What is expected.
Can you write out all of the material below, word for word?

-- BEGIN Data section --

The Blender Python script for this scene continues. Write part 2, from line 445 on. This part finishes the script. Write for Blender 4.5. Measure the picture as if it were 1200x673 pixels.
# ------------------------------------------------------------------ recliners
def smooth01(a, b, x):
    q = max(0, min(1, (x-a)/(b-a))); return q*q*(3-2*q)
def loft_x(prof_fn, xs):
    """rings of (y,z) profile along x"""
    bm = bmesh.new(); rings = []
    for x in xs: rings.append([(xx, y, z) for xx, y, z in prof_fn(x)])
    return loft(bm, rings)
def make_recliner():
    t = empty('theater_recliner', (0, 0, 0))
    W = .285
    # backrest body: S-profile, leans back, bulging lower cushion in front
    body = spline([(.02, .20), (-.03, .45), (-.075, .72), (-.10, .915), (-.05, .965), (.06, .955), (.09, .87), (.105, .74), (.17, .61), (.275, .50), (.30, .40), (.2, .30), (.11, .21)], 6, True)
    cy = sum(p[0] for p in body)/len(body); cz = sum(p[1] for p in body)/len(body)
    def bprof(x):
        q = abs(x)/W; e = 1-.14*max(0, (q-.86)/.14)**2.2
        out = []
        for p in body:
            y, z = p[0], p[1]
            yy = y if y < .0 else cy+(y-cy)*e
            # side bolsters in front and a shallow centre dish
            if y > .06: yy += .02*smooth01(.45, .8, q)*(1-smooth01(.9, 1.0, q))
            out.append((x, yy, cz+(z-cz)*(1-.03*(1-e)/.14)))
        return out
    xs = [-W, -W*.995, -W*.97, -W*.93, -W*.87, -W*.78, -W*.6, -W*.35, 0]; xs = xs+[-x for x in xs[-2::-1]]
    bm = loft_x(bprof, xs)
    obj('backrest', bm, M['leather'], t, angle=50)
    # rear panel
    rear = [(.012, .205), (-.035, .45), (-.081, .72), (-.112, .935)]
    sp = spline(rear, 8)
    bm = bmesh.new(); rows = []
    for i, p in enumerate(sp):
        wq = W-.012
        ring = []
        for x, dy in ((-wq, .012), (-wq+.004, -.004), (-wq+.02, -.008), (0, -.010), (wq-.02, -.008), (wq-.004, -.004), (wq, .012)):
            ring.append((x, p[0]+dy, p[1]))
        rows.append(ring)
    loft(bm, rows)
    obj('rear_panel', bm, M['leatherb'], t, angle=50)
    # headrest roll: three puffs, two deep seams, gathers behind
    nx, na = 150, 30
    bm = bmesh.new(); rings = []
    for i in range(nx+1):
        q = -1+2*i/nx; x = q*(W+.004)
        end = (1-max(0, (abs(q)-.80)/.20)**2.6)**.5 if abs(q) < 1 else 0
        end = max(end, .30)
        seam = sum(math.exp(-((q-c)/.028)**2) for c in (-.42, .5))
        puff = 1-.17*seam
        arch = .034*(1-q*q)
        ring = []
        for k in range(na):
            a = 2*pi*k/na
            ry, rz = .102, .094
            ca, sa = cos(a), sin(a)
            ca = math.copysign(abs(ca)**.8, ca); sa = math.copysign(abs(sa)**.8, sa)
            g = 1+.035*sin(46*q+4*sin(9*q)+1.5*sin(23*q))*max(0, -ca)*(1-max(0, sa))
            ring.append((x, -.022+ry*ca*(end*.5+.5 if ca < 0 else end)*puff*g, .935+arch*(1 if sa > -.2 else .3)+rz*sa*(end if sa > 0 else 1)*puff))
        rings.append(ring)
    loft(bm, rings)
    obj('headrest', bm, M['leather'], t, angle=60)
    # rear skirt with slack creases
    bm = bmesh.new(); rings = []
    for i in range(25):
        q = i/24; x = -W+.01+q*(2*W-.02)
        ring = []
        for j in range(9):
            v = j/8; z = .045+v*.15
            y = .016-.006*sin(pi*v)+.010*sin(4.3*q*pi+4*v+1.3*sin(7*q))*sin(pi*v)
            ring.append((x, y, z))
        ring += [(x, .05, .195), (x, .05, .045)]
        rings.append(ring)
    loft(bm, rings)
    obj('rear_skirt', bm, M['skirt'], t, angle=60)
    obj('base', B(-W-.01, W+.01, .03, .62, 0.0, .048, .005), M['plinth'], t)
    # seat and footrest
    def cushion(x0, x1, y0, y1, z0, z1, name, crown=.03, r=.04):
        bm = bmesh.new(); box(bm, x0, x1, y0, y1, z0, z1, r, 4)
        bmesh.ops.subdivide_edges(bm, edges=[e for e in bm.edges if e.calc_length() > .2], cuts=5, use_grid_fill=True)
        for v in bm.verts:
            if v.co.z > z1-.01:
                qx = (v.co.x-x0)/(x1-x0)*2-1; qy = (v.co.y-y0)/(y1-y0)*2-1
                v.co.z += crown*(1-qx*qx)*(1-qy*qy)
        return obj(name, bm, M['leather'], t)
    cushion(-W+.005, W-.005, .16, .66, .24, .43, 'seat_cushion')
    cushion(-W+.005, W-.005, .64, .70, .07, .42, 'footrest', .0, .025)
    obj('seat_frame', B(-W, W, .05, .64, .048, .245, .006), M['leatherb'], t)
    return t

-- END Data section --

Result of this exercise.
The Blender Python script for this scene continues. Write part 2, from line 445 on. This part finishes the script. Write for Blender 4.5. Measure the picture as if it were 1200x673 pixels.
# ------------------------------------------------------------------ recliners
def smooth01(a, b, x):
    q = max(0, min(1, (x-a)/(b-a))); return q*q*(3-2*q)
def loft_x(prof_fn, xs):
    """rings of (y,z) profile along x"""
    bm = bmesh.new(); rings = []
    for x in xs: rings.append([(xx, y, z) for xx, y, z in prof_fn(x)])
    return loft(bm, rings)
def make_recliner():
    t = empty('theater_recliner', (0, 0, 0))
    W = .285
    # backrest body: S-profile, leans back, bulging lower cushion in front
    body = spline([(.02, .20), (-.03, .45), (-.075, .72), (-.10, .915), (-.05, .965), (.06, .955), (.09, .87), (.105, .74), (.17, .61), (.275, .50), (.30, .40), (.2, .30), (.11, .21)], 6, True)
    cy = sum(p[0] for p in body)/len(body); cz = sum(p[1] for p in body)/len(body)
    def bprof(x):
        q = abs(x)/W; e = 1-.14*max(0, (q-.86)/.14)**2.2
        out = []
        for p in body:
            y, z = p[0], p[1]
            yy = y if y < .0 else cy+(y-cy)*e
            # side bolsters in front and a shallow centre dish
            if y > .06: yy += .02*smooth01(.45, .8, q)*(1-smooth01(.9, 1.0, q))
            out.append((x, yy, cz+(z-cz)*(1-.03*(1-e)/.14)))
        return out
    xs = [-W, -W*.995, -W*.97, -W*.93, -W*.87, -W*.78, -W*.6, -W*.35, 0]; xs = xs+[-x for x in xs[-2::-1]]
    bm = loft_x(bprof, xs)
    obj('backrest', bm, M['leather'], t, angle=50)
    # rear panel
    rear = [(.012, .205), (-.035, .45), (-.081, .72), (-.112, .935)]
    sp = spline(rear, 8)
    bm = bmesh.new(); rows = []
    for i, p in enumerate(sp):
        wq = W-.012
        ring = []
        for x, dy in ((-wq, .012), (-wq+.004, -.004), (-wq+.02, -.008), (0, -.010), (wq-.02, -.008), (wq-.004, -.004), (wq, .012)):
            ring.append((x, p[0]+dy, p[1]))
        rows.append(ring)
    loft(bm, rows)
    obj('rear_panel', bm, M['leatherb'], t, angle=50)
    # headrest roll: three puffs, two deep seams, gathers behind
    nx, na = 150, 30
    bm = bmesh.new(); rings = []
    for i in range(nx+1):
        q = -1+2*i/nx; x = q*(W+.004)
        end = (1-max(0, (abs(q)-.80)/.20)**2.6)**.5 if abs(q) < 1 else 0
        end = max(end, .30)
        seam = sum(math.exp(-((q-c)/.028)**2) for c in (-.42, .5))
        puff = 1-.17*seam
        arch = .034*(1-q*q)
        ring = []
        for k in range(na):
            a = 2*pi*k/na
            ry, rz = .102, .094
            ca, sa = cos(a), sin(a)
            ca = math.copysign(abs(ca)**.8, ca); sa = math.copysign(abs(sa)**.8, sa)
            g = 1+.035*sin(46*q+4*sin(9*q)+1.5*sin(23*q))*max(0, -ca)*(1-max(0, sa))
            ring.append((x, -.022+ry*ca*(end*.5+.5 if ca < 0 else end)*puff*g, .935+arch*(1 if sa > -.2 else .3)+rz*sa*(end if sa > 0 else 1)*puff))
        rings.append(ring)
    loft(bm, rings)
    obj('headrest', bm, M['leather'], t, angle=60)
    # rear skirt with slack creases
    bm = bmesh.new(); rings = []
    for i in range(25):
        q = i/24; x = -W+.01+q*(2*W-.02)
        ring = []
        for j in range(9):
            v = j/8; z = .045+v*.15
            y = .016-.006*sin(pi*v)+.010*sin(4.3*q*pi+4*v+1.3*sin(7*q))*sin(pi*v)
            ring.append((x, y, z))
        ring += [(x, .05, .195), (x, .05, .045)]
        rings.append(ring)
    loft(bm, rings)
    obj('rear_skirt', bm, M['skirt'], t, angle=60)
    obj('base', B(-W-.01, W+.01, .03, .62, 0.0, .048, .005), M['plinth'], t)
    # seat and footrest
    def cushion(x0, x1, y0, y1, z0, z1, name, crown=.03, r=.04):
        bm = bmesh.new(); box(bm, x0, x1, y0, y1, z0, z1, r, 4)
        bmesh.ops.subdivide_edges(bm, edges=[e for e in bm.edges if e.calc_length() > .2], cuts=5, use_grid_fill=True)
        for v in bm.verts:
            if v.co.z > z1-.01:
                qx = (v.co.x-x0)/(x1-x0)*2-1; qy = (v.co.y-y0)/(y1-y0)*2-1
                v.co.z += crown*(1-qx*qx)*(1-qy*qy)
        return obj(name, bm, M['leather'], t)
    cushion(-W+.005, W-.005, .16, .66, .24, .43, 'seat_cushion')
    cushion(-W+.005, W-.005, .64, .70, .07, .42, 'footrest', .0, .025)
    obj('seat_frame', B(-W, W, .05, .64, .048, .245, .006), M['leatherb'], t)
    return t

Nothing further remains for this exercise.